Más comprensivo se muestra Juan Manuel Herráez, vendedor de cupones de la ONCE en una de las esquinas de la calle Preciados con la plaza. “Se les fue de las manos, se les desmadró”, reconoce quien comprende todas y cada una de las reivindicaciones del movimiento e, incluso, defiende su permanencia en Sol: “Aunque la gente los calificara de piojosos eran limpios”. Para Herráez, el movimiento “perseguía un sueño. La democracia que tenemos no es real, es pares o nones, y querían cambiar eso”. Aún así, lamenta lo que supuso para su negocio, que vio cómo la venta de cupones descendía a niveles raquíticos.

Algo inevitable

Desde los ‘indignados’, niegan la mayor. Vene Alhambra, de 60 años, psicólogo de formación y corrector de estilo, cree que las críticas que se vertieron en su momento no eran más que “una estrategia de la presidenta de la Comunidad de Madrid, Esperanza Aguirre” para dar mala prensa al movimiento. En su opinión, se intentaron minimizar al máximo los perjuicios ocasionados al comerciante. “Está claro que molestamos a gente pero es algo inevitable, estamos aquí para que se nos vea”, reflexiona. Por su parte, Alicia Armesto, de 41 años, asegura que muchos comerciantes les apoyaron desde el principio hasta el final. “Les pedimos disculpas pero creo que los que no nos apoyaron también ganaron con la acampada porque nunca ha habido tanta gente aquí”. Un punto este que Pablo Gómez comparte: «Hicimos un estudio bastante exhaustivo por setenta comercios y nos dijeron que se habían incrementado las ventas».

La Asociación de Comerciantes de Preciados, el Carmen y Arenal (Apreca), conformada por doscientos asociados en la zona, y su presidente, Ignacio Lario, no lo ve así. “Durante las primeras semanas, las ventas se redujeron en un 75%. Posteriormente, las pérdidas se situaron en un 50%, durante los casi tres meses que duró la acampada”, asevera. Y va más allá: “Fue una ocupación ilegal, una apropiación de la plaza por unas personas que expulsaron al resto de los ciudadanos y que nos imposibilitó desarrollar nuestro trabajo con normalidad durante un trimestre”. Lario entiende, además, que las plazas “no son los lugares idóneos para celebrar debates o para exponer ideas”. A este respecto afirma que se convirtió en un ‘estar por estar’: “Toda aquella producción de ideas se cortó al cabo de unas semanas”. Niega, también, que los ‘indignados’ trataran de minimizar el impacto ya que, hasta que no irrumpió la Policía, “no se separaron de los escaparates, a pesar de que en alguna asamblea así lo había pedido algún particular”.

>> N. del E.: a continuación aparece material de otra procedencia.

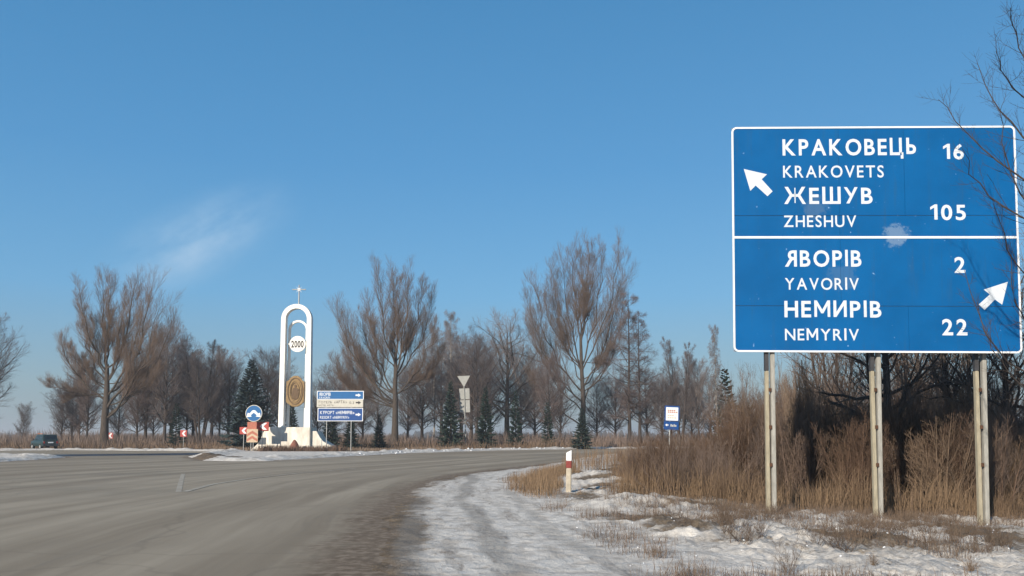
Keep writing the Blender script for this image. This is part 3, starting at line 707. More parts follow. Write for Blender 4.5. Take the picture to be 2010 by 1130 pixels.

Por eso, ahora, Lario dice sentir “temor” ante la posibilidad de que se vuelva a repetir. “Creemos que lo van a intentar otra vez. ¿De qué se trata, de promover ideas o de ocupar la plaza?”, se pregunta. En su opinión, parece que el único objetivo es “romper las normas de convivencia y eso a nosotros como comerciantes y ciudadanos no nos gusta”, se lamenta. En este sentido, espera que “esta vez” las autoridades velen por que se cumpla la ley.